[SUPPLIED DATA]
::::::::::
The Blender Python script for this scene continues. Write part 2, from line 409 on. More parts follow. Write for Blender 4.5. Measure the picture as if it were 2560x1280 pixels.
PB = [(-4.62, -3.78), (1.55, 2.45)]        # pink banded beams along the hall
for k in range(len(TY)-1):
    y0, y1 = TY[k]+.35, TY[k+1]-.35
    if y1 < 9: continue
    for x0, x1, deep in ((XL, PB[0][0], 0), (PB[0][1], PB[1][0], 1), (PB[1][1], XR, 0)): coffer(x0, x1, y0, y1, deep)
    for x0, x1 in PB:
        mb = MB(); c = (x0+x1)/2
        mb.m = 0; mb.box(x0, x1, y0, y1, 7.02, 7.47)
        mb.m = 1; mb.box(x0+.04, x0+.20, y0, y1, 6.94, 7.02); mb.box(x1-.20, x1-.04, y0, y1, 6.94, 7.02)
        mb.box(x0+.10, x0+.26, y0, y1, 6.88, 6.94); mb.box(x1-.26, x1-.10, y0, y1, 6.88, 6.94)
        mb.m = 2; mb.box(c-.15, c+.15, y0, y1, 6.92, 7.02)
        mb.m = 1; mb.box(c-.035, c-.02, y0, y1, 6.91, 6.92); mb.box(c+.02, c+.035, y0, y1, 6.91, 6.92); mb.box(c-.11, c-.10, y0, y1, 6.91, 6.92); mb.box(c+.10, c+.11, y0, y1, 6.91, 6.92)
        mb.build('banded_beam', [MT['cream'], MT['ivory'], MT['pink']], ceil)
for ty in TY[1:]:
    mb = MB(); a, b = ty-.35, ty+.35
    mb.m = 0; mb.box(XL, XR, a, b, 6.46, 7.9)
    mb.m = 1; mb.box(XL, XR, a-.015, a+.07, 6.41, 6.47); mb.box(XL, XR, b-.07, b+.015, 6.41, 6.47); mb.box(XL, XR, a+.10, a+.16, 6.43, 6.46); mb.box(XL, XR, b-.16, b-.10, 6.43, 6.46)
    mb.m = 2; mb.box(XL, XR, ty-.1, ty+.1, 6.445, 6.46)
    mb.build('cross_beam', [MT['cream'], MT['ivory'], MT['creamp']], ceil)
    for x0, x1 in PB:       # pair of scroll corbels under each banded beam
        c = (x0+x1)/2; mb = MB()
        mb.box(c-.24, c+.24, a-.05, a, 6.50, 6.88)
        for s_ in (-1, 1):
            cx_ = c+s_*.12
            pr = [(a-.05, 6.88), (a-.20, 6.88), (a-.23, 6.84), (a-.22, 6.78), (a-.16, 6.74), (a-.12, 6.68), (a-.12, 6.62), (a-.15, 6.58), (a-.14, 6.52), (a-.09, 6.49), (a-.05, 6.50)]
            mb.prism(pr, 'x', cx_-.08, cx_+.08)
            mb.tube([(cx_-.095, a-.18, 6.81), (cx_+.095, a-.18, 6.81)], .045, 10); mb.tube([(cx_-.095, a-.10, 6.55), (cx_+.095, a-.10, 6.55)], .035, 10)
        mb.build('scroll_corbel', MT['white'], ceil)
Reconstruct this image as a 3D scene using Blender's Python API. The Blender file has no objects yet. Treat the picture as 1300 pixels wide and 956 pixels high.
::::::::::
[YOUR OBJECTIVE]
Show each line in the entries that holds the string "this".

[CORRECT RESULT]
The Blender Python script for this scene continues. Write part 2, from line 409 on. More parts follow. Write for Blender 4.5. Measure the picture as if it were 2560x1280 pixels.
Reconstruct this image as a 3D scene using Blender's Python API. The Blender file has no objects yet. Treat the picture as 1300 pixels wide and 956 pixels high.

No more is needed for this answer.